[Stored entries]

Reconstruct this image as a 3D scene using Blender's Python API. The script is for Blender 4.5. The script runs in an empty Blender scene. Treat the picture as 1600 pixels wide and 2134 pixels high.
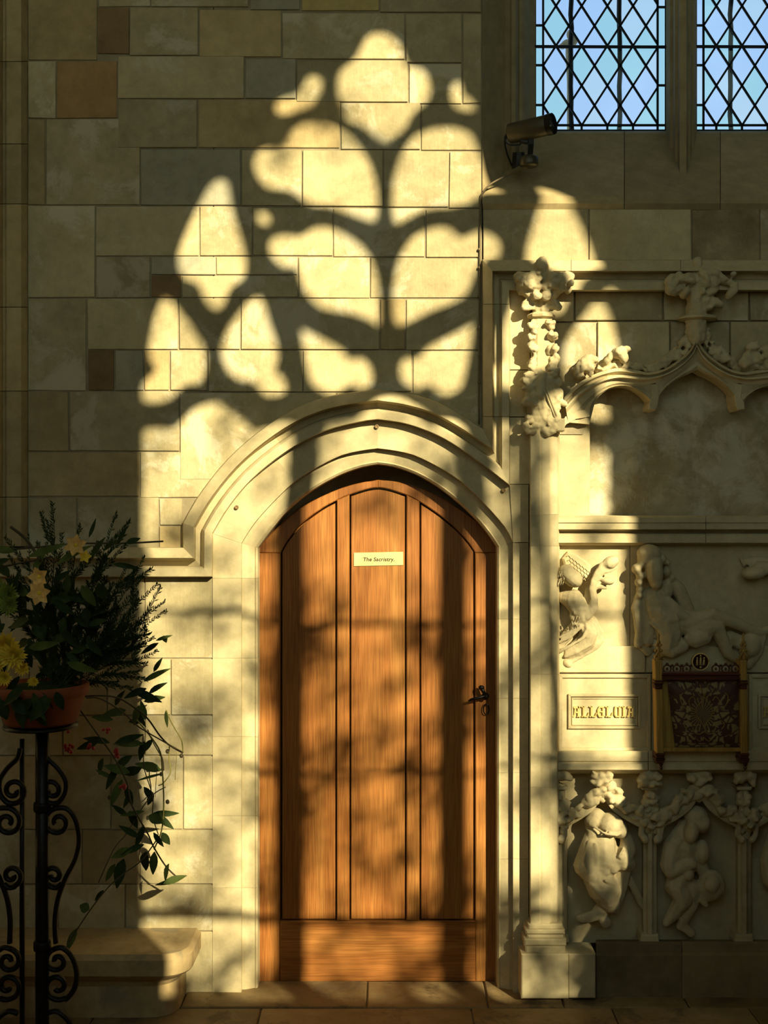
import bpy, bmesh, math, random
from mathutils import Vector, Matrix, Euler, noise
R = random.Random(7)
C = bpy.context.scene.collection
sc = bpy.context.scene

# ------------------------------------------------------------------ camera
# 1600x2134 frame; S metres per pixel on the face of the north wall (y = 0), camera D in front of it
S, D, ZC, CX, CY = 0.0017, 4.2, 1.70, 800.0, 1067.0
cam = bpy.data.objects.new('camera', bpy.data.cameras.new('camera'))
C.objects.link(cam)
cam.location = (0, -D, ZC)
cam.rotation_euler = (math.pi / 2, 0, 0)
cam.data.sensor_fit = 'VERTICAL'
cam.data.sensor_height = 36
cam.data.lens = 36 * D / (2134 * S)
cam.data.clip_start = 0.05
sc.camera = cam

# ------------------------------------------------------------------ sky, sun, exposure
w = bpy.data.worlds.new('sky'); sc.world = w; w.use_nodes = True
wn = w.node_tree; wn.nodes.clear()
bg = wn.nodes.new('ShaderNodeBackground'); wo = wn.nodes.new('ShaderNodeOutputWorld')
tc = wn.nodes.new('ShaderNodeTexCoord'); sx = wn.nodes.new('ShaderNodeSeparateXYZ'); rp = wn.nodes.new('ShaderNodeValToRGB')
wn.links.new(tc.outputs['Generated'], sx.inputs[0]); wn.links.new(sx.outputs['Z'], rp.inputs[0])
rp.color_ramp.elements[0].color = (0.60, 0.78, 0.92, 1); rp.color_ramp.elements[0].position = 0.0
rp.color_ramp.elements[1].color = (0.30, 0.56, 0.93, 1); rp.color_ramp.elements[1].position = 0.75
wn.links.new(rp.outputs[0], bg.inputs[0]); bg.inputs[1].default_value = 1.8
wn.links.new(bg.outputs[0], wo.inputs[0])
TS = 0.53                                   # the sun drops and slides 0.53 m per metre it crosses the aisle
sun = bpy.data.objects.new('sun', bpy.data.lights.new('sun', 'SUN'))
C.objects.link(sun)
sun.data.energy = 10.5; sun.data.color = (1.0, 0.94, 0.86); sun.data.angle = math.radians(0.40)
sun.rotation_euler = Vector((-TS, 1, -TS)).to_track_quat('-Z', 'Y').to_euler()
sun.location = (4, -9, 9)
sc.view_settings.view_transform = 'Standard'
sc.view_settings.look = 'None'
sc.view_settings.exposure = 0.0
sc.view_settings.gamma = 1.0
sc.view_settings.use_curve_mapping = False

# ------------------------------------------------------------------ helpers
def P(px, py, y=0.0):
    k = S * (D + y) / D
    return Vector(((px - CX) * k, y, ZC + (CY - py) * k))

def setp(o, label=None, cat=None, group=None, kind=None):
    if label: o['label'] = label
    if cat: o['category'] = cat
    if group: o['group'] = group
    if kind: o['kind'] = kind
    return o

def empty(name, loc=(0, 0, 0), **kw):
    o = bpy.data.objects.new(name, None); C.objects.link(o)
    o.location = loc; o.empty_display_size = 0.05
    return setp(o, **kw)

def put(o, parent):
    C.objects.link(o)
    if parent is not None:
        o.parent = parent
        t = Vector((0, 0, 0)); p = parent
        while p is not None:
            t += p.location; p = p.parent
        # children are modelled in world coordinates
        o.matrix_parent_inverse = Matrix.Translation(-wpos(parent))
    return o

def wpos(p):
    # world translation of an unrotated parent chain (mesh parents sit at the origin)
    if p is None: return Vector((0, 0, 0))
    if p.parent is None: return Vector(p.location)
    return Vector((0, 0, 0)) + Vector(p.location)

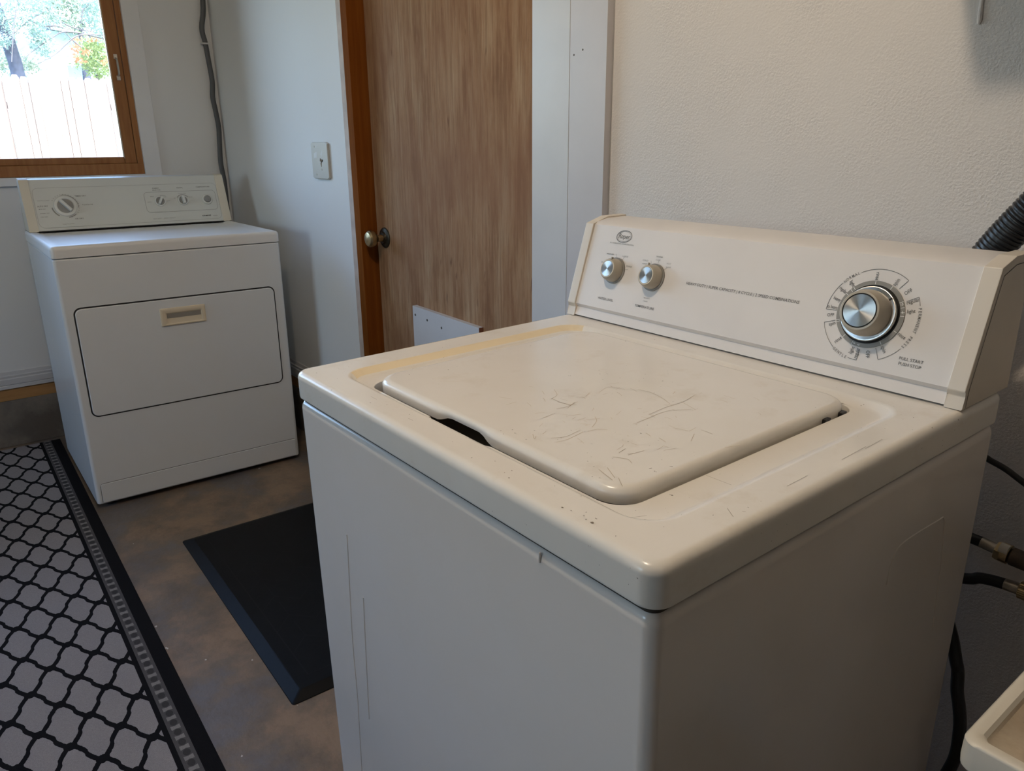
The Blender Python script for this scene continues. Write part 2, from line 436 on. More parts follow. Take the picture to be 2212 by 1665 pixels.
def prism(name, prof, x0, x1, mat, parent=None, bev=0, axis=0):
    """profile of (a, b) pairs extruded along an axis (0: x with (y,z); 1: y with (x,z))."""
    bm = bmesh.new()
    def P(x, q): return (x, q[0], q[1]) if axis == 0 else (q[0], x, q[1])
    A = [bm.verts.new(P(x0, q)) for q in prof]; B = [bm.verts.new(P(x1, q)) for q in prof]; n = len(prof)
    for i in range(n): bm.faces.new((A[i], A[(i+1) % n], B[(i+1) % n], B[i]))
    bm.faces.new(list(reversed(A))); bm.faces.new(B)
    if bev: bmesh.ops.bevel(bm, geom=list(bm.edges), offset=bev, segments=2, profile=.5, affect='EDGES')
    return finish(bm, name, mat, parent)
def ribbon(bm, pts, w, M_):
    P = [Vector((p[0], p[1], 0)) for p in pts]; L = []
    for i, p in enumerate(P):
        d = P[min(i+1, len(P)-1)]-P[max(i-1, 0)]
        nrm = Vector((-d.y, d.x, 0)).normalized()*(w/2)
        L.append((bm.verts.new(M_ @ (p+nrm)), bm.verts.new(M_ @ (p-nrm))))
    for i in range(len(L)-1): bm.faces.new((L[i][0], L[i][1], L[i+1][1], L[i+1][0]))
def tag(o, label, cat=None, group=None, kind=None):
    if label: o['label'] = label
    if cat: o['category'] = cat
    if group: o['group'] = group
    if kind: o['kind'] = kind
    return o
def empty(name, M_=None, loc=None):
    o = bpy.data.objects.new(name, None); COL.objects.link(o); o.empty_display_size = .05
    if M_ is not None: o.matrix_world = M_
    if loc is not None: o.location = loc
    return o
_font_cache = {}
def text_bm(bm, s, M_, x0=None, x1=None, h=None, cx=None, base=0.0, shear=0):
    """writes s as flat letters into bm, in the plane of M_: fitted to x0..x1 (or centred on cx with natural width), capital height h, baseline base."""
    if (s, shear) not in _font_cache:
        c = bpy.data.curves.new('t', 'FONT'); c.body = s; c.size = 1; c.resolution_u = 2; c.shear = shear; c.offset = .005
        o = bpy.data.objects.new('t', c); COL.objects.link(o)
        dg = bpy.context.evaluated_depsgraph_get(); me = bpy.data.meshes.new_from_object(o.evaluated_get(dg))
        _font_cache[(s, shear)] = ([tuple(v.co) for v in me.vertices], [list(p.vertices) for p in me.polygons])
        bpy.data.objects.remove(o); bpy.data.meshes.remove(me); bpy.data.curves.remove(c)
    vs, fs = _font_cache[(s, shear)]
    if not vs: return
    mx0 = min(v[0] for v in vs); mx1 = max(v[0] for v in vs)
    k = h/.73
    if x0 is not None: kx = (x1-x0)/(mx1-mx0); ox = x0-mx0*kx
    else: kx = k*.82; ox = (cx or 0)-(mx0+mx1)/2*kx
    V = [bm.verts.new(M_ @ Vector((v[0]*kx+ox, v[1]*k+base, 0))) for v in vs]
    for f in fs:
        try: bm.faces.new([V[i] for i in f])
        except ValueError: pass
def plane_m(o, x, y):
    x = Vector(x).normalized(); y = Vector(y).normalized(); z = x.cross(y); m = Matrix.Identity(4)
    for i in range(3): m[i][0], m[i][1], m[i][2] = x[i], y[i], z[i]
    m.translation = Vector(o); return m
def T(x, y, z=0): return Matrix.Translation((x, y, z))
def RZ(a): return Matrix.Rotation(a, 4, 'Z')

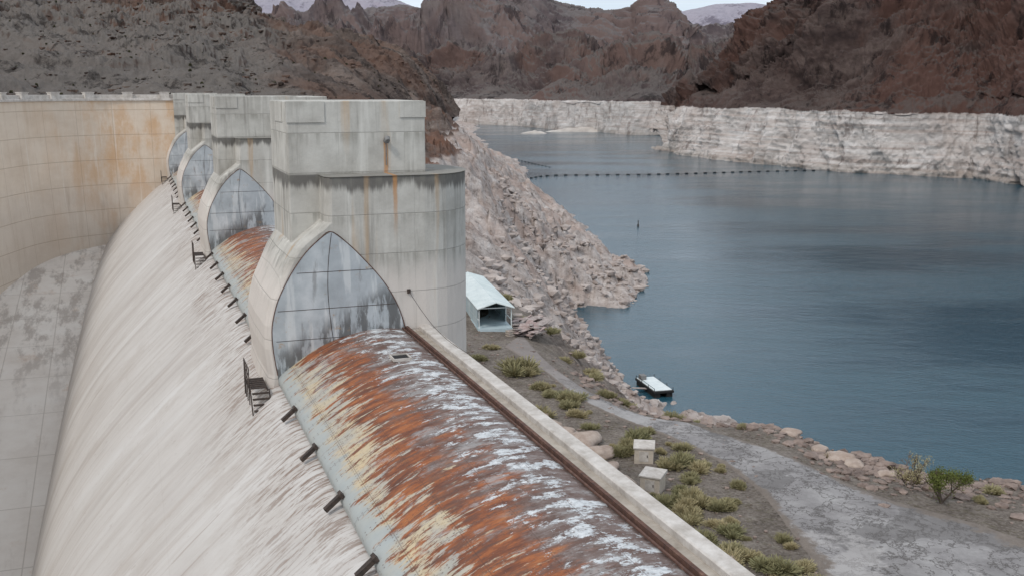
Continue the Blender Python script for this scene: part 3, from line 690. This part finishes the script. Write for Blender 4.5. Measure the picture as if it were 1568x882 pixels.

• _Exercise brief_:
Skip the pictures and restate exactly the lines from the beginning of the listing to the line with "sc = bpy.context.scene", that line included.

• _Output of the task_:
Reconstruct this image as a 3D scene using Blender's Python API. The script is for Blender 4.5. The script runs in an empty Blender scene. Treat the picture as 1600 pixels wide and 2134 pixels high.
import bpy, bmesh, math, random
from mathutils import Vector, Matrix, Euler, noise
R = random.Random(7)
C = bpy.context.scene.collection
sc = bpy.context.scene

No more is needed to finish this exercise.